Report by Survival International.
Yanomami shaman and spokesman Davi Kopenawa, known as the ‘Dalai Lama of the Rainforest’, has told the American people that, ‘We must fight together to to save the Earth’.
Davi arrived in the USA on Earth Day and was welcomed to Ohlone tribal land in San Francisco by a representative of the Chictactac Ohlone village in a special ceremony. He was invited to visit California by the Presidio Trust, whose Crown Jewels exhibit features stunning photos of the Yanomami and their territory in the Brazilian Amazon, while warning of the challenges they face.
Davi is internationally renowned for his tireless work to protect his tribe’s forest. He is President of the Yanomami Association, Hutukara, and together with Survival International and the NGO Pro Yanomami Commission, led the international campaign for the protection of the Yanomami land after an influx of illegal miners in the 1980s decimated the tribe. The government finally recognized the Yanomami land as an indigenous territory in 1992, but illegal mining continues today.
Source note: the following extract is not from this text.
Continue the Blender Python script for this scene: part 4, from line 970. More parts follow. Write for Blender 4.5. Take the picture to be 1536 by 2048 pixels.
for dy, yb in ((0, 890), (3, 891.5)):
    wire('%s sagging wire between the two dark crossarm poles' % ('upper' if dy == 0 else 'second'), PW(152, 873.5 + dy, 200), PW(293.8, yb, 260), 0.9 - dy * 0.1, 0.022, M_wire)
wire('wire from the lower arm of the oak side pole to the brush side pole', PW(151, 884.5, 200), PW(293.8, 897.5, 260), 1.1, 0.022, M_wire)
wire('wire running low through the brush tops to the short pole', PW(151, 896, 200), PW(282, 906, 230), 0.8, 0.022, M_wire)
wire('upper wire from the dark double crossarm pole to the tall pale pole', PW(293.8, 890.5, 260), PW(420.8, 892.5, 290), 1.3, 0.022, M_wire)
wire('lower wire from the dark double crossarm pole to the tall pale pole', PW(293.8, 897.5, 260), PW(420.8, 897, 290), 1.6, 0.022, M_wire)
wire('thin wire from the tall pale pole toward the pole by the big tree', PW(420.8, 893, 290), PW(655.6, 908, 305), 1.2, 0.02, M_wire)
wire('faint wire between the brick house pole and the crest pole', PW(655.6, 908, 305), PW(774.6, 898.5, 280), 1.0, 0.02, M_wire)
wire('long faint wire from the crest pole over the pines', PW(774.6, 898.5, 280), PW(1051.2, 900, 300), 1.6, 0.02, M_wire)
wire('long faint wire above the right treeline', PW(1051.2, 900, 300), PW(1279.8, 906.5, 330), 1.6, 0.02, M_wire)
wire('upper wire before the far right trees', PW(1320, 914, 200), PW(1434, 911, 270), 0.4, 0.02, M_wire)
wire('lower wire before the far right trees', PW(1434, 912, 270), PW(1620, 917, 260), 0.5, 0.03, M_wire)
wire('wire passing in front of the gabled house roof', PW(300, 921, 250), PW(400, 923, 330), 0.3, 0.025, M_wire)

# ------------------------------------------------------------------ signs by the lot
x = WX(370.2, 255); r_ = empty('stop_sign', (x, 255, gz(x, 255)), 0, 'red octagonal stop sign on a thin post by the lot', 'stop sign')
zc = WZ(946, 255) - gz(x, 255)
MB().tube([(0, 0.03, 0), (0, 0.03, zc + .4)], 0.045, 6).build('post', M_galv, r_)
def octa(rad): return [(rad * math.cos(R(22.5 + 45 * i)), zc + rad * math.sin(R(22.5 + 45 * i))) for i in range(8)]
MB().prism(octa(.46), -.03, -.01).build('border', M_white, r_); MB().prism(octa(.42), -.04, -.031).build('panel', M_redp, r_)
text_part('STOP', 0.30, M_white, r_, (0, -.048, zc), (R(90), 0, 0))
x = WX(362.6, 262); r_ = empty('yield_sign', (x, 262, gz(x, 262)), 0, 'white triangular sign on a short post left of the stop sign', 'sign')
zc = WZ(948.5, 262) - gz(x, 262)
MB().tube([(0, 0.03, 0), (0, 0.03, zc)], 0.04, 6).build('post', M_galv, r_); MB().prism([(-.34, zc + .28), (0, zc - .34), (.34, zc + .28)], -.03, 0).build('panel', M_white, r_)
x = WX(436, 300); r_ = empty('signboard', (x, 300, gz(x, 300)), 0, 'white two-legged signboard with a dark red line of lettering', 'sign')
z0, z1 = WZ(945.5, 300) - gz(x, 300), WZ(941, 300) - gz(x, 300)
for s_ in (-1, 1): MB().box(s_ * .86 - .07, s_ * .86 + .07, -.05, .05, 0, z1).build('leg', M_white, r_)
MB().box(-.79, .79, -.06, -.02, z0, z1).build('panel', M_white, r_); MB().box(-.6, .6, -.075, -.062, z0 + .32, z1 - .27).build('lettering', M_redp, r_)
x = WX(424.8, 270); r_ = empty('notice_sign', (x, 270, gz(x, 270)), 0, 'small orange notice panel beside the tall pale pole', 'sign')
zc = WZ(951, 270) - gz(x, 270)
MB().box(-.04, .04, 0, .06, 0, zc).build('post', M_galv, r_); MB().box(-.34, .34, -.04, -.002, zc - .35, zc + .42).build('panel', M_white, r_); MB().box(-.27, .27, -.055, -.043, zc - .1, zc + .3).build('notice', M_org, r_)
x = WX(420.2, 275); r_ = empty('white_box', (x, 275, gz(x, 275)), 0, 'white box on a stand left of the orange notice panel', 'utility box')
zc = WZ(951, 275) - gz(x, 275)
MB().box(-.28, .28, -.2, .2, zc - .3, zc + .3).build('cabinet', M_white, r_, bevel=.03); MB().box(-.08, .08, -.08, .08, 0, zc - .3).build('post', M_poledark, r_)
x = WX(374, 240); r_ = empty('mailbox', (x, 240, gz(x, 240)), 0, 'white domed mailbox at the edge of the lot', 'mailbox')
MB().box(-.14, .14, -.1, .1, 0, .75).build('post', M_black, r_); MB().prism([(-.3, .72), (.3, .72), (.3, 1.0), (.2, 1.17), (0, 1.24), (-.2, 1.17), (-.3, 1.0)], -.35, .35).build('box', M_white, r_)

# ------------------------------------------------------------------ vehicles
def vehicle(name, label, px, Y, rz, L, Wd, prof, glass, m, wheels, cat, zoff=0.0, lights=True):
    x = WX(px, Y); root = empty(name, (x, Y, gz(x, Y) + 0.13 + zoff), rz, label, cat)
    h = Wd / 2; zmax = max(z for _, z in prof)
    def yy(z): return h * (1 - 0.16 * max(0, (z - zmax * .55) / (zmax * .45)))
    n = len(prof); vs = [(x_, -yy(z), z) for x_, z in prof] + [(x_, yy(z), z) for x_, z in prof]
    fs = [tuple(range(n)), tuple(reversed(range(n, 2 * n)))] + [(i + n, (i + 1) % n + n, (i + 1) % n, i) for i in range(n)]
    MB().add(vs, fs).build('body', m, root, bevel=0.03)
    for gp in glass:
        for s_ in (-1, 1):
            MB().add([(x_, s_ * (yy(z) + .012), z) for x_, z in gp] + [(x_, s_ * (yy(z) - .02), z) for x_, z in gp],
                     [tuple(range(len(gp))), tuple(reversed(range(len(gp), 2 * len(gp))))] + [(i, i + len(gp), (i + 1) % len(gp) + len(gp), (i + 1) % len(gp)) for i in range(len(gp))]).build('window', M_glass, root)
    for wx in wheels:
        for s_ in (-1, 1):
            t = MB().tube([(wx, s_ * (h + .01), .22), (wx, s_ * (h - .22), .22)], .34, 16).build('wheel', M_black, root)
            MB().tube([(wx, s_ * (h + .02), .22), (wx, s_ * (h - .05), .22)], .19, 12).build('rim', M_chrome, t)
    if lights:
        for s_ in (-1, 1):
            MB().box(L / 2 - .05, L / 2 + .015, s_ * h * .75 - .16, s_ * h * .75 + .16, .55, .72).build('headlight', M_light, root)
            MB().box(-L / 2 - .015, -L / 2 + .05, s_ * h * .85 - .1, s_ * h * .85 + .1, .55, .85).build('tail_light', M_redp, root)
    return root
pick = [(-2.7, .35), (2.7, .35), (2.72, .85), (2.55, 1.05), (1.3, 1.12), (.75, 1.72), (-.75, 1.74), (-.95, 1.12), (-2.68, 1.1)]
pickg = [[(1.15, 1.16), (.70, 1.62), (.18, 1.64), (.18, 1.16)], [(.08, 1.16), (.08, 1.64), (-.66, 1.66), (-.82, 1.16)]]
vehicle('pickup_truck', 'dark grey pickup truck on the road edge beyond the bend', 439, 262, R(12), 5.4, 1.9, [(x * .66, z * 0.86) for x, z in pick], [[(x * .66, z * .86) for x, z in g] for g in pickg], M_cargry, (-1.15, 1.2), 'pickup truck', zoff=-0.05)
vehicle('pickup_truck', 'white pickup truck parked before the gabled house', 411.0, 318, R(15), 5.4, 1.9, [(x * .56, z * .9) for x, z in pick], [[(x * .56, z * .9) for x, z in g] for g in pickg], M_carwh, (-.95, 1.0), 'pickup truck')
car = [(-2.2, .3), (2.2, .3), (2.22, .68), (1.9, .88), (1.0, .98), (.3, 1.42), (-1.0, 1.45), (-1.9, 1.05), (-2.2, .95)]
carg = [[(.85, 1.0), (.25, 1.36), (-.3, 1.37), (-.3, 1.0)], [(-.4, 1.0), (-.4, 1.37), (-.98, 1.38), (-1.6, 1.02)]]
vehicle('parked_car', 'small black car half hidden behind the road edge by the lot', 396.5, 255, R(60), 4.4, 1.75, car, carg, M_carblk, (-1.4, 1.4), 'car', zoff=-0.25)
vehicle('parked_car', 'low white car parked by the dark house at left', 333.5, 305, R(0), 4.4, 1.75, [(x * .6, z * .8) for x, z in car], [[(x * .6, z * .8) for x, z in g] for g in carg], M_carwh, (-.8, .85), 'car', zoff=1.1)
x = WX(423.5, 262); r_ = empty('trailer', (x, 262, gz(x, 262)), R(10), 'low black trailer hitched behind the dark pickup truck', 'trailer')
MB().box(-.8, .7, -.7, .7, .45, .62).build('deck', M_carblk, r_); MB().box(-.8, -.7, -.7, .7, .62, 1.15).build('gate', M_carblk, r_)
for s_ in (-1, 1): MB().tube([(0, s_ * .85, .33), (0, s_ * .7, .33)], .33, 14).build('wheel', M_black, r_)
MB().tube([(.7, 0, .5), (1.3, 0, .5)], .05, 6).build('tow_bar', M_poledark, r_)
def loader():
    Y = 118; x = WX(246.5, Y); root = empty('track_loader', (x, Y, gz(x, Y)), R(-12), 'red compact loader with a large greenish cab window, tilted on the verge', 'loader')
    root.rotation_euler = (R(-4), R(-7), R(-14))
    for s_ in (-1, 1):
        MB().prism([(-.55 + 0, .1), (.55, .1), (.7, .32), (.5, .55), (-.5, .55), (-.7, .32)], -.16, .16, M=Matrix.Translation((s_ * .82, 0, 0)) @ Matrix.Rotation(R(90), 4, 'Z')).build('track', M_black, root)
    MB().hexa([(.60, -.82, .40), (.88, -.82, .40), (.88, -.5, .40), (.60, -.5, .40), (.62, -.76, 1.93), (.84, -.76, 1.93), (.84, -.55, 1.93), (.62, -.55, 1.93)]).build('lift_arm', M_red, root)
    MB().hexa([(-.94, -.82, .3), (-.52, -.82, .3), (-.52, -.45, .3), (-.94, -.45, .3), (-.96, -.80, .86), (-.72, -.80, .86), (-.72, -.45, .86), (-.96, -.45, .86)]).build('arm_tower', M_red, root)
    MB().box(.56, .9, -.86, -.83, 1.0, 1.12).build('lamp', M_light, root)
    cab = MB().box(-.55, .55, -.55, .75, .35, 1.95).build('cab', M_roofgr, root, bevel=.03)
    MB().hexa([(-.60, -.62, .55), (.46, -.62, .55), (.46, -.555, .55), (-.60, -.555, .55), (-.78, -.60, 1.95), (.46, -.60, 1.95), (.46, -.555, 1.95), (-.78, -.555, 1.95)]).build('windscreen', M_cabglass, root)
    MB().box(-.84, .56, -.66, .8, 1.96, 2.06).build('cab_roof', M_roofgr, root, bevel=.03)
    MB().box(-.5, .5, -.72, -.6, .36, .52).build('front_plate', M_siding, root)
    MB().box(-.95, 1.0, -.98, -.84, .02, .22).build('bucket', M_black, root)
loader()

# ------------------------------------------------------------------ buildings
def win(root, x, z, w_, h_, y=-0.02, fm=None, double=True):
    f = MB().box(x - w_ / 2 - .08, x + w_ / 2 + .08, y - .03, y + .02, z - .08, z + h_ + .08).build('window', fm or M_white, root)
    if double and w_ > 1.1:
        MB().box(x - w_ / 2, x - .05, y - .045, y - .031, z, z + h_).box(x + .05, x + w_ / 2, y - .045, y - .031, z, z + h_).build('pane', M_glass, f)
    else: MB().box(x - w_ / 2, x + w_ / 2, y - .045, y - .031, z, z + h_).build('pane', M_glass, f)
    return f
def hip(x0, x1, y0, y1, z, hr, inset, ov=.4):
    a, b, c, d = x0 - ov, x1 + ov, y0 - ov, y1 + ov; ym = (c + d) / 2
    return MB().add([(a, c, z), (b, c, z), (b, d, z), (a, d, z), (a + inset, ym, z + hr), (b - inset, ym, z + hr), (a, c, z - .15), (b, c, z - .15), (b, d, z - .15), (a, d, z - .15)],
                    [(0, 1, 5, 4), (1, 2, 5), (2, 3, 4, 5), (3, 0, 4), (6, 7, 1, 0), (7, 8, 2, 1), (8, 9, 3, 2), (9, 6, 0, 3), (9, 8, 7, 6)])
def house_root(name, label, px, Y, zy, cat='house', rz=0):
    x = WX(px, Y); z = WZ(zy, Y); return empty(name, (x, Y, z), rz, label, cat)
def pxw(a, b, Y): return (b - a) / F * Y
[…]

Davi Kopenawa gave several enlightening talks and sold and signed copies of his new book The Falling Sky, which has also been reviewed on this blog. Tens of thousands of people tuned in to Davi’s live ‘Ask Me Anything’ session on the website Reddit, where he answered questions about shamanism, rainforest life, racism and the portrayal of the Yanomami people as ‘violent’ by anthropologist Napoleon Chagnon and others.
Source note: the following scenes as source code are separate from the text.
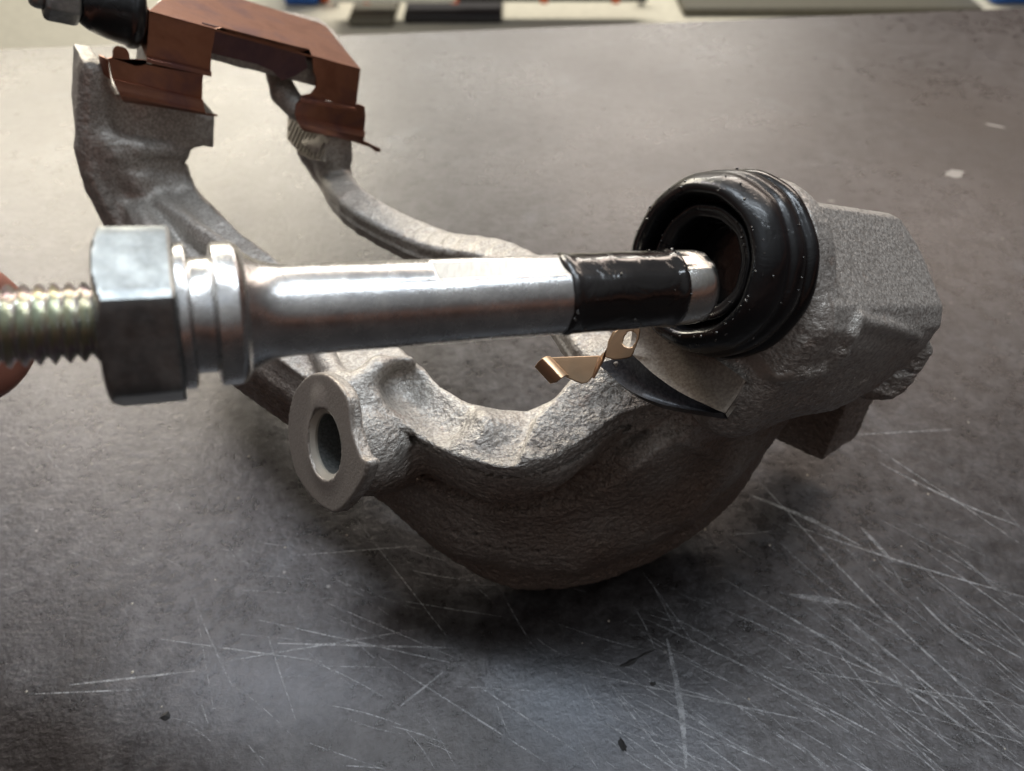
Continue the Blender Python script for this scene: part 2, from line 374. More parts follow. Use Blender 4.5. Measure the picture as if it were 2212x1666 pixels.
def prismy(pts, y0, y1, r=.1):
    return Ext(pts, (0, 0, 0), (1, 0, 0), (0, 0, 1), (0, 1, 0), y0, y1, r)
def faceext(pxs, o, n, w0, w1, r=.08, along=None):
    """outline seen in the photograph laid on the plane (o, n), extruded along n"""
    n = nrm(n); d, a, b = frame(n); o = np.asarray(o, float)
    poly = []
    for px, py in pxs:
        q = Pl(px, py, o, n)-o; poly.append((q@a, q@b))
    return Ext(poly, o, a, b, d, w0, w1, r)
def crom(P, n=5):
    P = [np.array(p, float) for p in P]; out = []; N_ = len(P)
    for i in range(N_):
        a, b, c, d = P[i-1], P[i], P[(i+1) % N_], P[(i+2) % N_]
        for k in range(n):
            t = k/n; out.append(tuple(.5*(2*b+(c-a)*t+(2*a-5*b+4*c-d)*t*t+(3*b-a-3*c+d)*t**3)))
    return out
def vnoise(X, sc, seed=0):
    Q = X*sc; I = np.floor(Q).astype(np.int64); f = Q-I; f = f*f*(3-2*f)
    def h(i, j, k):
        n = (i*73856093) ^ (j*19349663) ^ (k*83492791) ^ (seed*2654435761)
        n = (n ^ (n >> 13))*1274126177 & 0xffffffff; return ((n ^ (n >> 16)) & 0xffff)/65535.*2-1
    r = 0
    for dx in (0, 1):
        for dy in (0, 1):
            for dz in (0, 1):
                w = (f[:, 0] if dx else 1-f[:, 0])*(f[:, 1] if dy else 1-f[:, 1])*(f[:, 2] if dz else 1-f[:, 2])
                r = r+w*h(I[:, 0]+dx, I[:, 1]+dy, I[:, 2]+dz)
    return r
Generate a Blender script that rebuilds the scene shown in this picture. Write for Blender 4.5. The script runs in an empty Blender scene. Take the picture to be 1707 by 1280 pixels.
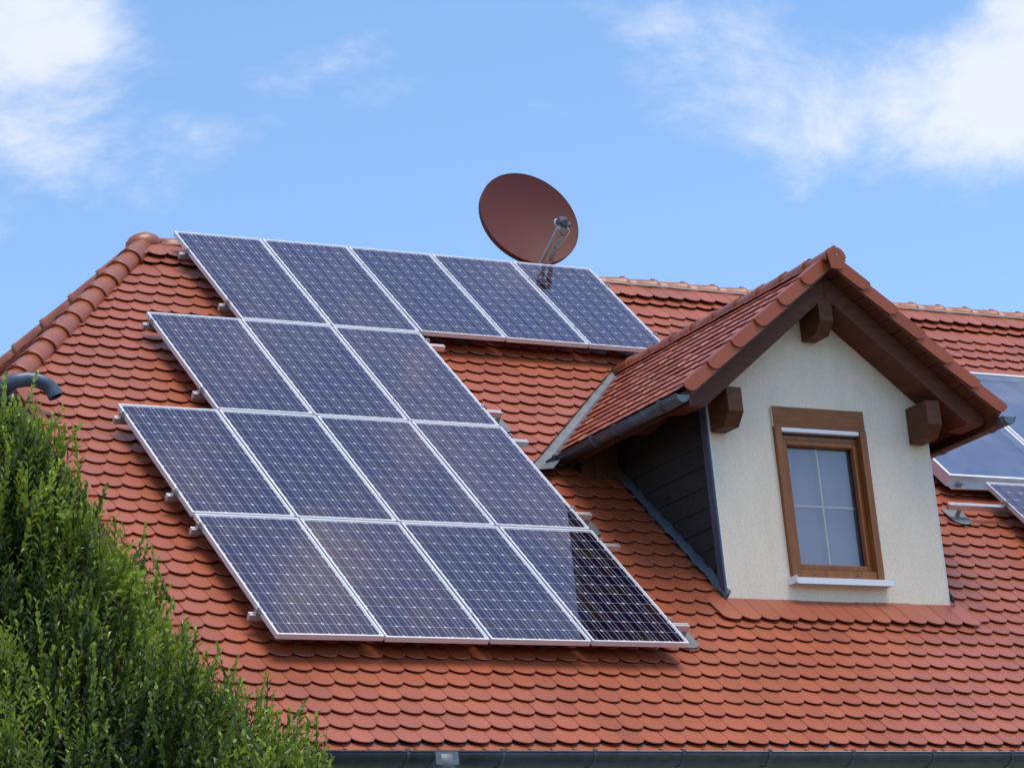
import bpy, bmesh, math, random
import numpy as np
from mathutils import Vector, Matrix, Euler
random.seed(7); rng = np.random.default_rng(7)
rad = math.radians
scene = bpy.context.scene
C = scene.collection

# ------------------------------------------------------------------ camera
cam_d = bpy.data.cameras.new('camera'); cam = bpy.data.objects.new('camera', cam_d); C.objects.link(cam)
scene.camera = cam
cam_d.sensor_width = 36.0; cam_d.lens = 115.45; cam_d.clip_end = 5000; cam_d.clip_start = 0.5
CP = Vector((-9.8252, -23.6357, -9.0408))
CR = Vector((0.85977862, -0.50152334, -0.09620325)); CU = Vector((-0.05815511, -0.28332093, 0.95726027)); CF = Vector((0.50734477, 0.81743721, 0.27275942))
cam.matrix_world = Matrix(((CR.x, CU.x, -CF.x, CP.x), (CR.y, CU.y, -CF.y, CP.y), (CR.z, CU.z, -CF.z, CP.z), (0, 0, 0, 1)))

def pxdir(x, y):
    return (CF + CR*((x-853.5)/5474.24) - CU*((y-640)/5474.24)).normalized()
def topx(p):
    d = Vector(p)-CP; z = d.dot(CF)
    return 853.5+5474.24*d.dot(CR)/z, 640-5474.24*d.dot(CU)/z

# ------------------------------------------------------------------ world and sun
SUN_DIR = Vector((0.12, -0.27, 0.95)).normalized()       # towards the sun, which stands behind thin cloud
sun_el = math.asin(SUN_DIR.z); sun_az = math.atan2(SUN_DIR.x, SUN_DIR.y)
world = bpy.data.worlds.new('World'); scene.world = world; world.use_nodes = True
nt = world.node_tree; nt.nodes.clear()
def N(t, **k):
    n = nt.nodes.new(t)
    for a, b in k.items(): setattr(n, a, b)
    return n
def Lk(a, b): nt.links.new(a, b)
out = N('ShaderNodeOutputWorld'); bg = N('ShaderNodeBackground'); Lk(bg.outputs[0], out.inputs[0])
bg.inputs['Strength'].default_value = 0.15
sky = N('ShaderNodeTexSky', sky_type='NISHITA'); sky.sun_disc = False
sky.sun_elevation = sun_el; sky.sun_rotation = sun_az; sky.air_density = 1.0; sky.dust_density = 0.6; sky.ozone_density = 2.0
tint = N('ShaderNodeMix', data_type='RGBA', blend_type='MULTIPLY'); tint.inputs[0].default_value = 1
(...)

Davi met with California’s governor, Jerry Brown, and warned him of the grave threats his people face as illegal gold-miners are polluting their rivers and spreading malaria, and a draft bill threatens to open up their land to large-scale mining. He told hundreds at Berkeley University that ‘Large-scale mining seems like a big monster that wants to destroy the earth, to destroy nature’, and pleaded for action.
Davi’s final event was an inspirational talk with high school children who asked about the Yanomami, their way of live and their conservation of the rainforest.